Although, I suppose going forward, we may reach a point where the majority of the population just enjoys the yummy foods, the Uber Eats, the Netflix, the social media, and sits back and consumes instead of pursuing anything, given the world of abundance that we are currently living in and moving towards.
And so when I consider fame, I think about the temporary nature and the transient nature of life. And so, when it comes to the day that you die, will you be seeking and striving to be admired by your peers while you’re gone? Or will you recognize that your body will soon become biodegradable organic matter and the flame within you has ultimately come to its end?

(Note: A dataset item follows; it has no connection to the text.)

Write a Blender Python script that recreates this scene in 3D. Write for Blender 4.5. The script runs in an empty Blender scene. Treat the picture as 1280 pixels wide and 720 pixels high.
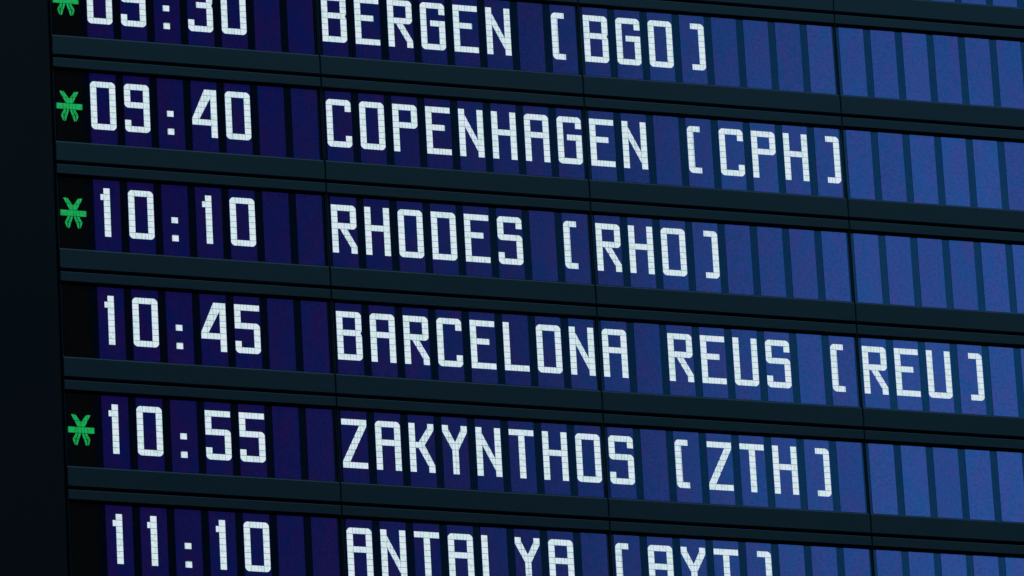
import bpy, math, random
from mathutils import Matrix, Vector

random.seed(7)
C = bpy.context.scene
col = C.collection

# ------------------------------------------------------------------ camera, world, lamps, exposure
PITCH = 0.04                       # width of one character cell
ROW = 0.13016                      # height of one line of the board
Z0 = 5.30                          # height of the reference line (top of the seen part of the board)
cd = bpy.data.cameras.new('camera'); cam = bpy.data.objects.new('camera', cd); col.objects.link(cam)
cd.sensor_width = 36.0; cd.lens = 10279.6 / 1280 * 36.0
cd.clip_start = 0.1; cd.clip_end = 200


def rodrigues(w):
    w = Vector(w)
    return Matrix.Rotation(w.length, 3, w.normalized())


W = (-0.364, -0.328, 0.006); T = Vector((-0.531, -0.411, 9.402))
W = (-0.36415, -0.32776, 0.00605)
B = Matrix(((1, 0, 0), (0, 0, -1), (0, 1, 0)))
R = rodrigues(W) @ B               # world -> camera (x right, y down, z forward)
pos = -(R.transposed() @ T)
M = (Matrix(((1, 0, 0), (0, -1, 0), (0, 0, -1))) @ R).transposed().to_4x4()
M.translation = pos + Vector((0, 0, Z0))
cam.matrix_world = M
C.camera = cam

w = bpy.data.worlds.new('World'); C.world = w; w.use_nodes = True
bg = w.node_tree.nodes['Background']
bg.inputs[0].default_value = (0.25, 0.5, 0.7, 1); bg.inputs[1].default_value = 0.004


def area(name, loc, target, sx, sy, power, color):
    l = bpy.data.lights.new(name, 'AREA'); l.shape = 'RECTANGLE'; l.size = sx; l.size_y = sy
    l.energy = power; l.color = color
    o = bpy.data.objects.new(name, l); col.objects.link(o)
    o.location = loc
    o.rotation_euler = (Vector(target) - Vector(loc)).to_track_quat('-Z', 'Y').to_euler()
    return o


# added unseen lamp, low on the right: its soft gloss washes over the board's right
area('gloss_lamp', (3.0, -3.2, Z0 + 0.3), (3.0, 0, Z0 + 0.3), 2.1, 2.9, 7.0, (0.62, 0.86, 1.0))
# dim fill added for the rails and their edges, above and before the board
area('overhead_fill', (0.4, -1.2, Z0 + 3.2), (0.6, 0, Z0 - 0.4), 2.4, 0.6, 28, (0.72, 0.92, 1.0))

C.view_settings.view_transform = 'Standard'; C.view_settings.look = 'None'
C.view_settings.exposure = 0; C.view_settings.gamma = 1
C.render.engine = 'CYCLES'
C.cycles.filter_width = 1.5

# ------------------------------------------------------------------ materials


class NT:
    def __init__(s, name):
        s.m = bpy.data.materials.new(name); s.m.use_nodes = True
        s.t = s.m.node_tree; s.p = s.t.nodes['Principled BSDF']

    def n(s, typ, **kw):
        x = s.t.nodes.new(typ)
        for k, v in kw.items():
            setattr(x, k, v)
        return x

    def l(s, a, b):
        s.t.links.new(a, b)

    def noise(s, scale, detail=2.0, rough=0.5, coord='Object', obj_rand=False, vec_scale=None):
        tc = s.n('ShaderNodeTexCoord'); nz = s.n('ShaderNodeTexNoise')
        nz.inputs['Scale'].default_value = scale; nz.inputs['Detail'].default_value = detail
        nz.inputs['Roughness'].default_value = rough
        src = tc.outputs[coord]
        if vec_scale:
            mp = s.n('ShaderNodeMapping'); mp.inputs['Scale'].default_value = vec_scale
            s.l(src, mp.inputs['Vector']); src = mp.outputs[0]
        if obj_rand:
            oi = s.n('ShaderNodeObjectInfo'); nz.noise_dimensions = '4D'
            mul = s.n('ShaderNodeMath', operation='MULTIPLY'); mul.inputs[1].default_value = 37.0
            s.l(oi.outputs['Random'], mul.inputs[0]); s.l(mul.outputs[0], nz.inputs['W'])
        s.l(src, nz.inputs['Vector'])
        return nz.outputs['Fac']

    def ramp(s, fac, stops):
        r = s.n('ShaderNodeValToRGB')
        e = r.color_ramp.elements
        e[0].position, e[0].color = stops[0][0], (*stops[0][1], 1)
        e[1].position, e[1].color = stops[-1][0], (*stops[-1][1], 1)
        for p, c in stops[1:-1]:
            x = e.new(p); x.color = (*c, 1)
        s.l(fac, r.inputs[0])
        return r.outputs[0]

    def mix(s, a, b, fac, mode='MIX'):
        x = s.n('ShaderNodeMix', data_type='RGBA', blend_type=mode)
        for sock, v in ((x.inputs[0], fac), (x.inputs[6], a), (x.inputs[7], b)):
            if isinstance(v, (int, float)):
                sock.default_value = v
            elif isinstance(v, tuple):
                sock.default_value = (*v, 1)
            else:
                s.l(v, sock)
        return x.outputs[2]

    def bump(s, h, strength, dist):
        b = s.n('ShaderNodeBump'); b.inputs['Strength'].default_value = strength
        b.inputs['Distance'].default_value = dist
        s.l(h, b.inputs['Height']); s.l(b.outputs[0], s.p.inputs['Normal'])

    def set(s, **kw):
        for k, v in kw.items():
            s.p.inputs[k.replace('_', ' ')].default_value = (*v, 1) if isinstance(v, tuple) else v


def rail_material():
    k = NT('rail_paint')
    n1 = k.noise(9.0, 4, 0.6, 'Object', True); n2 = k.noise(900, 2, 0.5)
    c = k.ramp(n1, [(0.3, (0.042, 0.136, 0.200)), (0.7, (0.060, 0.156, 0.222))])
    c = k.mix(c, (0.045, 0.135, 0.205), n2)
    k.l(c, k.p.inputs['Base Color'])
    k.set(Roughness=0.62, Specular_IOR_Level=0.25)
    k.bump(n2, 0.12, 0.0002)
    return k.m


def panel_material():
    k = NT('side_panel_paint')
    n1 = k.noise(5.0, 4, 0.6); n2 = k.noise(700, 2)
    c = k.ramp(n1, [(0.3, (0.012, 0.035, 0.056)), (0.7, (0.018, 0.041, 0.068))])
    k.l(c, k.p.inputs['Base Color'])
    k.set(Roughness=0.6, Specular_IOR_Level=0.2)
    k.bump(n2, 0.1, 0.0002)
    return k.m


def lcd_material(name, tint_a, tint_b, glow_a, glow_b, glow, rough):
    """Mirror-backed LCD field: tinted satin gloss plus its own weak backlight."""
    k = NT(name)
    fine = k.noise(300, 1.5, 0.6, 'Object', True)
    band = k.noise(1.0, 2, 0.5, 'Object', True, vec_scale=(55, 1, 24))
    tint = k.mix(tint_a, tint_b, k.ramp(band, [(0.32, (0, 0, 0)), (0.68, (1, 1, 1))]))
    tint = k.mix(tint, k.ramp(fine, [(0.36, (0.45, 0.98, 0.86)), (0.5, (1.0, 0.97, 0.95)), (0.64, (1.45, 0.92, 1.04))]), 1.0, 'MULTIPLY')
    oi = k.n('ShaderNodeObjectInfo')
    wn = k.n('ShaderNodeTexWhiteNoise', noise_dimensions='1D'); k.l(oi.outputs['Random'], wn.inputs['W'])
    each = k.ramp(wn.outputs['Value'], [(0.0, (0.84, 0.86, 0.86)), (0.5, (1.0, 0.98, 1.0)), (1.0, (0.98, 1.06, 1.04))])
    tint = k.mix(tint, each, 1.0, 'MULTIPLY')
    k.l(tint, k.p.inputs['Base Color'])
    g = k.mix(glow_a, glow_b, k.ramp(band, [(0.35, (0, 0, 0)), (0.65, (1, 1, 1))]))
    g = k.mix(g, k.ramp(fine, [(0.38, (0.7, 0.9, 0.78)), (0.62, (1.2, 0.9, 1.08))]), 1.0, 'MULTIPLY')
    k.l(g, k.p.inputs['Emission Color'])
    k.set(Metallic=1.0, Roughness=rough, Emission_Strength=glow)
    return k.m


def lit_material(name, stops, strength):
    """Lit LCD segments: each little tile has a slightly different tone."""
    k = NT(name)
    tc = k.n('ShaderNodeTexCoord')
    mp = k.n('ShaderNodeMapping'); mp.inputs['Scale'].default_value = (1 / 0.0025, 1, 1 / 0.0037)
    k.l(tc.outputs['Object'], mp.inputs['Vector'])
    fl = k.n('ShaderNodeVectorMath', operation='FLOOR'); k.l(mp.outputs[0], fl.inputs[0])
    oi = k.n('ShaderNodeObjectInfo')
    wn = k.n('ShaderNodeTexWhiteNoise', noise_dimensions='4D')
    k.l(fl.outputs[0], wn.inputs['Vector']); k.l(oi.outputs['Random'], wn.inputs['W'])
    c = k.ramp(wn.outputs['Value'], stops)
    k.l(c, k.p.inputs['Emission Color'])
    k.set(Base_Color=(0.03, 0.03, 0.03), Roughness=0.6, Emission_Strength=strength)
    return k.m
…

And so then the thought is:
Why pursue fame, worldly renown, and your name to be remembered?
Self-Deprivation
There’s certainly a reason why ancient traditions, spiritual schools, and religions promote fasting.
When you’re fasted, with no food, let’s say for 72 hours, and you’re in a forest, and there’s no food around you, and you have no shelter—at that point, when you’re deprived of the basic needs to survive, where is it that you’re going to be grasping?
Are you going to just try to find some more acorns and scrounge? I suppose so. We can scrape and dig and seek and search for the nourishment that our body needs.
But I think that ultimately, when in that deprived state of being, the only place that you will look is within.
And within you find the flame.
And so from that deprived state, alone in a forest with no food or shelter—let’s say weeks go by—and it is inevitable that you’re going to die. Are you going to simply wallow and realistically succumb to the mind, that you are merely a biodegradable flesh suit that will and must die?
Or will you have the conviction and affirmation that you are divine, and that the inner spark of flame within you doesn’t die?
Freedom
So once you have that knowledge, you are no longer a slave to the world.
You no longer give a fuck whether or not your name is remembered.
Because the only fame we’re seeking is from God.
And so maybe the only war worth fighting, the only opponent truly worthy of waking up and wrestling every morning, is God.